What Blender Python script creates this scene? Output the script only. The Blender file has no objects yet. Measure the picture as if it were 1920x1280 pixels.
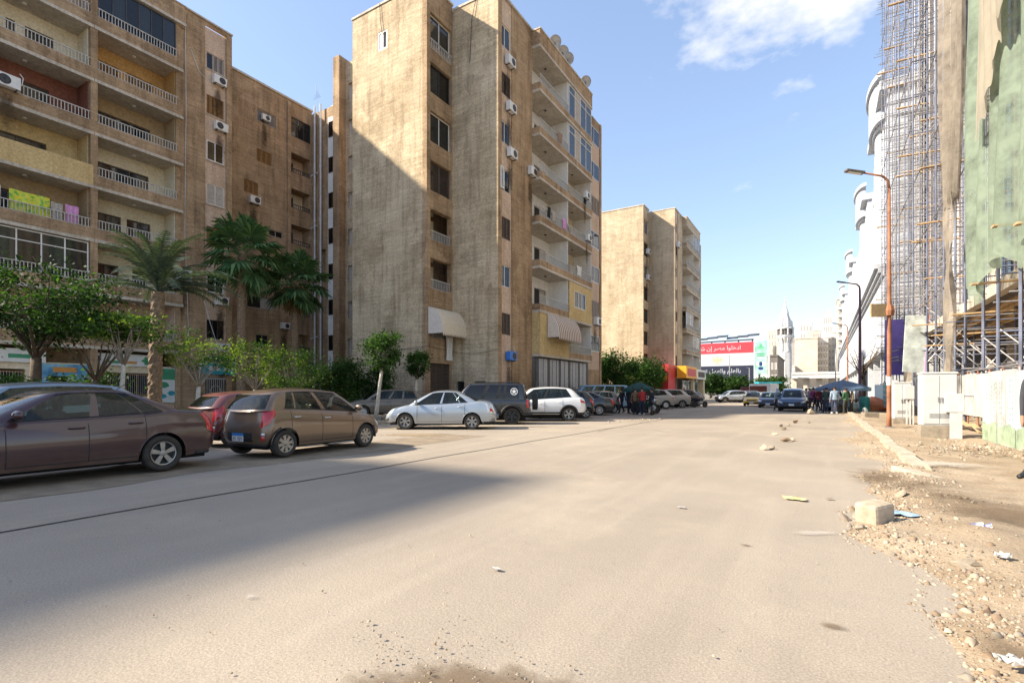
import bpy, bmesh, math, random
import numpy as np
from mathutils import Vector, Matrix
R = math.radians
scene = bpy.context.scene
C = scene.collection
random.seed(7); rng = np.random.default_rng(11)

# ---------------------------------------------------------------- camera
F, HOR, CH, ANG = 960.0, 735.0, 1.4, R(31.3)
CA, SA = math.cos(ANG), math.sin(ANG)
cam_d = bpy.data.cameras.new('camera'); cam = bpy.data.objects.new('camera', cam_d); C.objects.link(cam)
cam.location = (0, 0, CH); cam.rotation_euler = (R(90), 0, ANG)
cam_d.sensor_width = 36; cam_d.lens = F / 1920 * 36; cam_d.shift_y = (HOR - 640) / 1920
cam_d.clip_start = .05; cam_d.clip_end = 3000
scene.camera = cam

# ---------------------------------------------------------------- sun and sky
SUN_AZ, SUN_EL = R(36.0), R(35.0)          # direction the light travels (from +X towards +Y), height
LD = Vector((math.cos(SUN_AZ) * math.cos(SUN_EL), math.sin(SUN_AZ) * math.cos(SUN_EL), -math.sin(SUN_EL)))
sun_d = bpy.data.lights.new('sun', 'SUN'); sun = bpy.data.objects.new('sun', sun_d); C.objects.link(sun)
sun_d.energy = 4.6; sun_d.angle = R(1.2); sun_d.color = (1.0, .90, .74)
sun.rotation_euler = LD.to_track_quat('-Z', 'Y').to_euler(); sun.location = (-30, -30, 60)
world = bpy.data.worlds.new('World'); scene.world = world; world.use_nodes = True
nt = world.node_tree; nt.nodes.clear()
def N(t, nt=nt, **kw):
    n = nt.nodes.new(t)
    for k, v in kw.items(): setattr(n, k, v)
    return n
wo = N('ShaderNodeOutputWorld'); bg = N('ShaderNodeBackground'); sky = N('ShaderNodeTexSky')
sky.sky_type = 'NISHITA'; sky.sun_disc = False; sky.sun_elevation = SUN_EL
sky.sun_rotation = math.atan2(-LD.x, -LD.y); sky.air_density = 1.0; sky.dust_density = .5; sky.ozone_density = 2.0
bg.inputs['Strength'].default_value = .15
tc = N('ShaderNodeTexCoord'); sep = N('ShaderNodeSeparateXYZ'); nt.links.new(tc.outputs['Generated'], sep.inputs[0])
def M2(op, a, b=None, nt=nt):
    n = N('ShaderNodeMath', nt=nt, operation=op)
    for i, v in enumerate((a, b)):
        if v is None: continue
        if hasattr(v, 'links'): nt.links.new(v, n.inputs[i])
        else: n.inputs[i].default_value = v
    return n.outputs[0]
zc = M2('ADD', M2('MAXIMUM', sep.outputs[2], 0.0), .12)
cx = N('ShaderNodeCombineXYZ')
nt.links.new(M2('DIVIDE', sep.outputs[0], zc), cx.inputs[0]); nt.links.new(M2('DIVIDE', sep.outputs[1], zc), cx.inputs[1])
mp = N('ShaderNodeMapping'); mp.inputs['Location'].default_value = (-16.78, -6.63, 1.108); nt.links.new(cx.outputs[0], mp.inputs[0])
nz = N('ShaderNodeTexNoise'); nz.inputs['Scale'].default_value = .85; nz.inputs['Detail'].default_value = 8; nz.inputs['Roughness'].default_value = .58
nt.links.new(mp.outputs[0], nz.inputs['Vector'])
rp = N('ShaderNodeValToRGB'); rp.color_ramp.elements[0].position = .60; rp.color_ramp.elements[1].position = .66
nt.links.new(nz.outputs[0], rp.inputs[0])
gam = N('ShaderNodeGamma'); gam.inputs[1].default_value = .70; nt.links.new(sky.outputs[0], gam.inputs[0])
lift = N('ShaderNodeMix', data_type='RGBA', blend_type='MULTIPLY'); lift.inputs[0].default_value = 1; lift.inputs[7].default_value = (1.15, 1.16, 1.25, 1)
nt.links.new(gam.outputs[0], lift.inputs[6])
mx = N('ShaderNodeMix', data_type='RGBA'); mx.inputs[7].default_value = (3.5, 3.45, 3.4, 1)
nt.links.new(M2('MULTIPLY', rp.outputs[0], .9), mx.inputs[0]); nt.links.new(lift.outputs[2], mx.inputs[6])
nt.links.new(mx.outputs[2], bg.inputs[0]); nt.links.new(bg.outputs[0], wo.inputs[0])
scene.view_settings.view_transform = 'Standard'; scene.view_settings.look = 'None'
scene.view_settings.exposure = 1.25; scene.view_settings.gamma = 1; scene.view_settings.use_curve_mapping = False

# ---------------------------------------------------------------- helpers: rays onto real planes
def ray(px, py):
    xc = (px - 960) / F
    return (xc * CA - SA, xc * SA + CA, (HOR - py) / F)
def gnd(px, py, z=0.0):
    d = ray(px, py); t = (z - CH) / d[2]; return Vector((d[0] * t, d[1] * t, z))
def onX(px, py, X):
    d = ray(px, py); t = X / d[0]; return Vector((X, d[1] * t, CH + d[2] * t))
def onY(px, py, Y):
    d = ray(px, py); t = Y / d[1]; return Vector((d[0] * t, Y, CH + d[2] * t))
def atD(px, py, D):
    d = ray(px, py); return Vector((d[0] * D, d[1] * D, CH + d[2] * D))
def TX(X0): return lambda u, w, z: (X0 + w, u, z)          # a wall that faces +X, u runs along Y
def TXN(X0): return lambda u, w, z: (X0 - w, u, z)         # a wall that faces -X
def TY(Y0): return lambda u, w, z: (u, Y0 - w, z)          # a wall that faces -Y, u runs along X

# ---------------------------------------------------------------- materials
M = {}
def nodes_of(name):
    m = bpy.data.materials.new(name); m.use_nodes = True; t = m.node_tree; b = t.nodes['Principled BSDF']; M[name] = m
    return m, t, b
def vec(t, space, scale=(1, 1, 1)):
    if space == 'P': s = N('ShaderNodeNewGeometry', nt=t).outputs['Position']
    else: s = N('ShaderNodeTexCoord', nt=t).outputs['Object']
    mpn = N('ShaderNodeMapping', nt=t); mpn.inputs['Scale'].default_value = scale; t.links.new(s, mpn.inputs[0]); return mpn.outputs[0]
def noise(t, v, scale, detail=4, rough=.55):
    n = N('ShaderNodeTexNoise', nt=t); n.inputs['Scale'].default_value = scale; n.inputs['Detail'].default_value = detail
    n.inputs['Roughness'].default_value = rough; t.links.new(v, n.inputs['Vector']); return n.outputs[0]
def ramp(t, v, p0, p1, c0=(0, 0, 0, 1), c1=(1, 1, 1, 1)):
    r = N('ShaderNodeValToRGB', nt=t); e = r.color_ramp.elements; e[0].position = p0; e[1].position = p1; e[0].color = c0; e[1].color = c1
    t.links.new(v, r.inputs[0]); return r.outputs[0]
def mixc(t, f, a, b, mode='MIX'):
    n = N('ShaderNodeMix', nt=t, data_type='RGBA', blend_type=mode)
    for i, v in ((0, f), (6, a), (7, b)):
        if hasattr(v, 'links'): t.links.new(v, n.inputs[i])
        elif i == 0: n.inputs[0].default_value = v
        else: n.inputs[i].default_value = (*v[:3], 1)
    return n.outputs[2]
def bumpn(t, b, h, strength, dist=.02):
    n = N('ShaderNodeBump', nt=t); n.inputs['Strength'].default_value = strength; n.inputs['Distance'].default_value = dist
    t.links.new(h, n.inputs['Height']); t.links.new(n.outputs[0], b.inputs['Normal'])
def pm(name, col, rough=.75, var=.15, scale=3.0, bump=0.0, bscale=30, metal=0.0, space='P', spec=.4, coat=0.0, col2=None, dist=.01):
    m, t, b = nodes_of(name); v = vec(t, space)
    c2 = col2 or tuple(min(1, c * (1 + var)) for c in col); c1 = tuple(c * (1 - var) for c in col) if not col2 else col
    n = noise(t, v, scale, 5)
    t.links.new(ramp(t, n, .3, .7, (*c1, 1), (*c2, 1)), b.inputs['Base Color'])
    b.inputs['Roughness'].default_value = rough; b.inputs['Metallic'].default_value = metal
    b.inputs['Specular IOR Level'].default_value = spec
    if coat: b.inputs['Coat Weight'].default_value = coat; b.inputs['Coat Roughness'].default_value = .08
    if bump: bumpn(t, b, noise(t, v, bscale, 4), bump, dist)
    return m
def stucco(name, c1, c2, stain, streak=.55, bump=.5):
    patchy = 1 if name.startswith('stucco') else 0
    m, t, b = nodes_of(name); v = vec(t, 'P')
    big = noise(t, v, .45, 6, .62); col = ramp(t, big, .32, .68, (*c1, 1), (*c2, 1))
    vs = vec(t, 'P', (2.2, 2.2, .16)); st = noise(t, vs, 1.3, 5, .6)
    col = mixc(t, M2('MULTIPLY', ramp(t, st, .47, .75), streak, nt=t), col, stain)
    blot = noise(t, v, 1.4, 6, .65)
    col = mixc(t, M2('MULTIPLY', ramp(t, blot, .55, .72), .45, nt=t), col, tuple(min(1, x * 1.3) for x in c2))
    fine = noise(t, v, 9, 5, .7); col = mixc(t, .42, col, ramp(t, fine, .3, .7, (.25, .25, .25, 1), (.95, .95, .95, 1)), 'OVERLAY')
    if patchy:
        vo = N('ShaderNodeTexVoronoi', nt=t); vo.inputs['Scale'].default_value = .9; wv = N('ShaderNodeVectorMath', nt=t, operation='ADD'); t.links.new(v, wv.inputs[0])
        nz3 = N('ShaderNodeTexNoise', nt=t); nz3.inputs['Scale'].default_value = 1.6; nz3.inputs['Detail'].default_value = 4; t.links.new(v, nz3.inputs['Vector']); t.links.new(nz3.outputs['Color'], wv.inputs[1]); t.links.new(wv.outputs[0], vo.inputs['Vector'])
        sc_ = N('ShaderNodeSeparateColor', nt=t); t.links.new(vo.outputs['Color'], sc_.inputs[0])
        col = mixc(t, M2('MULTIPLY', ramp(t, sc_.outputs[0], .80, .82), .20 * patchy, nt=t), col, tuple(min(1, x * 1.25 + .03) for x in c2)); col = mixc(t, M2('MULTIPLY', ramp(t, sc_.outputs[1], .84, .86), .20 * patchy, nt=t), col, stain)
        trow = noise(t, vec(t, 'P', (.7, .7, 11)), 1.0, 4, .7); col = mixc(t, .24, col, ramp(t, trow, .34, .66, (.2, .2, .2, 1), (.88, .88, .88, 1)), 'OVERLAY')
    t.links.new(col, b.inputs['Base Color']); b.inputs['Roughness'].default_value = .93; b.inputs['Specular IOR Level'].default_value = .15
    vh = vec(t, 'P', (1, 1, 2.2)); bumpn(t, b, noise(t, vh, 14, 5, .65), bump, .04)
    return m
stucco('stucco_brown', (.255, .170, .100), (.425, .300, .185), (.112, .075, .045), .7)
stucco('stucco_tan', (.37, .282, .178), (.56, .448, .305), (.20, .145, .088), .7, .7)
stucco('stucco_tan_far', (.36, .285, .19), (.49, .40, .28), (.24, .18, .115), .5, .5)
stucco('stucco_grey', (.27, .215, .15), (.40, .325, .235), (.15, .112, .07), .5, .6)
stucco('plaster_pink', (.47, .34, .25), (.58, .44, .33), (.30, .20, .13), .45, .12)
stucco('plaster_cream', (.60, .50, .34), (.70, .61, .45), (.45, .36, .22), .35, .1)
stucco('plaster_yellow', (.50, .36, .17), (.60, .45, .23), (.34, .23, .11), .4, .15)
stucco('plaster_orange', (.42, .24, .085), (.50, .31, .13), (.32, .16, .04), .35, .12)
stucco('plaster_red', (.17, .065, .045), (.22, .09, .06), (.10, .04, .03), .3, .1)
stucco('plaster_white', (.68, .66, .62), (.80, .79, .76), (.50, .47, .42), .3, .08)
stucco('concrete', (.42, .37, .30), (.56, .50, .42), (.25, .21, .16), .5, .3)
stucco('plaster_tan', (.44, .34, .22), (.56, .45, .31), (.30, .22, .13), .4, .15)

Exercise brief
Locate the lines above that contain "objects" and copy them.

Output of the task
What Blender Python script creates this scene? Output the script only. The Blender file has no objects yet. Measure the picture as if it were 1920x1280 pixels.
cam_d = bpy.data.cameras.new('camera'); cam = bpy.data.objects.new('camera', cam_d); C.objects.link(cam)
sun_d = bpy.data.lights.new('sun', 'SUN'); sun = bpy.data.objects.new('sun', sun_d); C.objects.link(sun)